Key: idem:{key}, Value: transaction_id, TTL: 24h.

Key: bal:{account_id}, Value: balance_amount, TTL: 5m (Write-through or Cache-aside).

Failure Handling: If Redis is down, the system falls back to the database for idempotency checks (using unique constraints) and balance lookups.

Messaging

Purpose & Decoupling: Kafka decouples the critical ledger write path from non-critical downstream side effects (Notifications, Reporting).

Event Schema: TransactionSettled event containing transaction details and account balance updates.

Throughput & Partitioning: Partitioned by account_id to ensure that all events for a specific account are processed in order by consumers.

Technical Selection: Kafka. Rationale: High durability and replayability for audit reconstructions.

Infrastructure (Optional)

Distributed Coordination: Not explicitly needed as PostgreSQL handles locking.

Secret Management: AWS Secrets Manager for DB credentials and API keys.

Wrap Up

Advanced Topics

Trade-offs: We chose ACID/Consistency over horizontal "NoSQL" write scalability. If 1k TPS becomes 100k TPS, we would need to transition to a sharded DB or a distributed ledger engine (like TigerBeetle).

Reliability & Failure Handling:

Pessimistic Locking: When updating a balance, we use SELECT ... FOR UPDATE. This prevents two transactions from updating the same account balance simultaneously.

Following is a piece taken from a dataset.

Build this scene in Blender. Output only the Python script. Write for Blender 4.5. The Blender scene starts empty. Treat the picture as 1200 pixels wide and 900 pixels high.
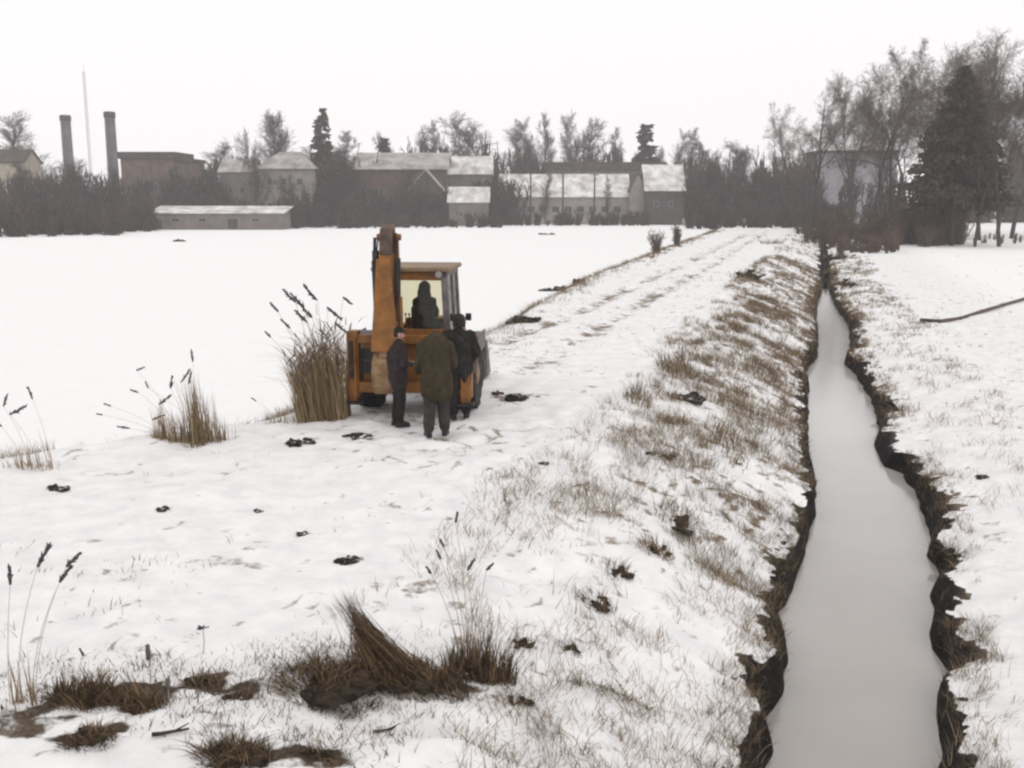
import bpy, bmesh, math, random
import numpy as np
from mathutils import Vector, Matrix, Euler

random.seed(7)
RNG = np.random.default_rng(11)
R = math.radians
SC = bpy.context.scene
COL = SC.collection

# ------------------------------------------------------------------ camera
CAM_Z = 4.05
FPX = 1200.0                      # focal length in pixels of a 1200 wide frame
TILT = math.atan(215.0 / FPX)     # true horizon 215 px above the centre
cam = bpy.data.cameras.new('camera')
cam.sensor_width = 36.0
cam.lens = 36.0 * FPX / 1200.0
cam.clip_start = 0.1
cam.clip_end = 3000.0
cam_o = bpy.data.objects.new('camera', cam)
cam_o.location = (0, 0, CAM_Z)
cam_o.rotation_euler = (math.pi / 2 - TILT, 0, 0)
COL.objects.link(cam_o)
SC.camera = cam_o

# ------------------------------------------------------------------ sky and sun (overcast)
SUN_EL, SUN_AZ = 38.0, 150.0
world = bpy.data.worlds.new('World')
SC.world = world
world.use_nodes = True
wn = world.node_tree
wn.nodes.clear()
w_out = wn.nodes.new('ShaderNodeOutputWorld')
w_bg = wn.nodes.new('ShaderNodeBackground')
w_sky = wn.nodes.new('ShaderNodeTexSky')
w_sky.sky_type = 'NISHITA'
w_sky.sun_disc = False
w_sky.sun_elevation = R(SUN_EL)
w_sky.sun_rotation = R(SUN_AZ)
w_sky.dust_density = 4.0
w_hsv = wn.nodes.new('ShaderNodeHueSaturation')
w_hsv.inputs['Saturation'].default_value = 0.15
w_mix = wn.nodes.new('ShaderNodeMix')
w_mix.data_type = 'RGBA'
w_mix.inputs['Factor'].default_value = 0.93         # unbroken cloud cover
w_mix.inputs['B'].default_value = (10.5, 10.3, 10.3, 1)
wn.links.new(w_sky.outputs['Color'], w_hsv.inputs['Color'])
wn.links.new(w_hsv.outputs['Color'], w_mix.inputs['A'])
wn.links.new(w_mix.outputs['Result'], w_bg.inputs['Color'])
w_bg.inputs['Strength'].default_value = 0.1
wn.links.new(w_bg.outputs['Background'], w_out.inputs['Surface'])

sun = bpy.data.lights.new('sun', 'SUN')
sun.energy = 0.5
sun.angle = R(40)
sun.color = (1.0, 0.96, 0.92)
sun_o = bpy.data.objects.new('sun', sun)
# NISHITA: rotation measured clockwise from +Y
sd = Vector((math.sin(R(SUN_AZ)) * math.cos(R(SUN_EL)), math.cos(R(SUN_AZ)) * math.cos(R(SUN_EL)), math.sin(R(SUN_EL))))
sun_o.rotation_euler = sd.to_track_quat('Z', 'Y').to_euler()
sun_o.location = (0, 0, 60)
COL.objects.link(sun_o)

SC.view_settings.view_transform = 'Standard'
SC.view_settings.look = 'None'
SC.view_settings.exposure = 0.03
SC.view_settings.gamma = 1.0
SC.view_settings.use_curve_mapping = False
SC.cycles.filter_width = 2.4
SC.cycles.use_denoising = True
SC.cycles.max_bounces = 8
SC.cycles.volume_bounces = 2
SC.cycles.transparent_max_bounces = 16

# ------------------------------------------------------------------ materials
def new_mat(name):
    m = bpy.data.materials.new(name)
    m.use_nodes = True
    nt = m.node_tree
    b = nt.nodes['Principled BSDF']
    return m, nt, b

def noise_node(nt, scale, detail=4, rough=0.6, coord='Object'):
    tc = nt.nodes.new('ShaderNodeTexCoord')
    n = nt.nodes.new('ShaderNodeTexNoise')
    n.inputs['Scale'].default_value = scale
    n.inputs['Detail'].default_value = detail
    n.inputs['Roughness'].default_value = rough
    nt.links.new(tc.outputs[coord], n.inputs['Vector'])
    return n

def ramp(nt, stops):
    r = nt.nodes.new('ShaderNodeValToRGB')
    el = r.color_ramp.elements
    while len(el) < len(stops):
        el.new(0.5)
    for e, (p, c) in zip(el, stops):
        e.position = p
        e.color = (*c, 1)
    return r

def mat_noise(name, c1, c2, scale=4.0, rough=0.8, metallic=0.0, spec=0.3, bump=0.0, lo=0.35, hi=0.65, bscale=None):
    m, nt, b = new_mat(name)
    n = noise_node(nt, scale)
    r = ramp(nt, [(lo, c1), (hi, c2)])
    nt.links.new(n.outputs['Fac'], r.inputs['Fac'])
    nt.links.new(r.outputs['Color'], b.inputs['Base Color'])
    b.inputs['Roughness'].default_value = rough
    b.inputs['Metallic'].default_value = metallic
    b.inputs['Specular IOR Level'].default_value = spec
    if bump:
        n2 = noise_node(nt, bscale or scale * 4)
        bp = nt.nodes.new('ShaderNodeBump')
        bp.inputs['Strength'].default_value = bump
        bp.inputs['Distance'].default_value = 0.02
        nt.links.new(n2.outputs['Fac'], bp.inputs['Height'])
        nt.links.new(bp.outputs['Normal'], b.inputs['Normal'])
    return m

def mat_island(name, stops, rough=0.85, spec=0.15):
    """colour differs from blade to blade / twig to twig"""
    m, nt, b = new_mat(name)
    g = nt.nodes.new('ShaderNodeNewGeometry')
    r = ramp(nt, stops)
    nt.links.new(g.outputs['Random Per Island'], r.inputs['Fac'])
    nt.links.new(r.outputs['Color'], b.inputs['Base Color'])
    b.inputs['Roughness'].default_value = rough
    b.inputs['Specular IOR Level'].default_value = spec
    return m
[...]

Deadlock Avoidance: Always lock account IDs in a sorted order (e.g., lower ID first) to prevent circular wait deadlocks.

Security & Privacy:

Immutability: The ledger_entries table is "Insert-only". Any human error or fraud correction must result in a new entry, never a deletion of the original record.

Distinguishing Insights:

Decimal Handling: Never use Floats for money. Use Decimal or BigInt (storing values in the smallest unit, e.g., cents) to avoid rounding errors.

Hot Account Problem: If a "System Account" (e.g., a fee collection account) is involved in every transaction, it becomes a lock bottleneck. Strategy: Use "sharded counters" or "deferred updates" for these specific high-traffic accounts.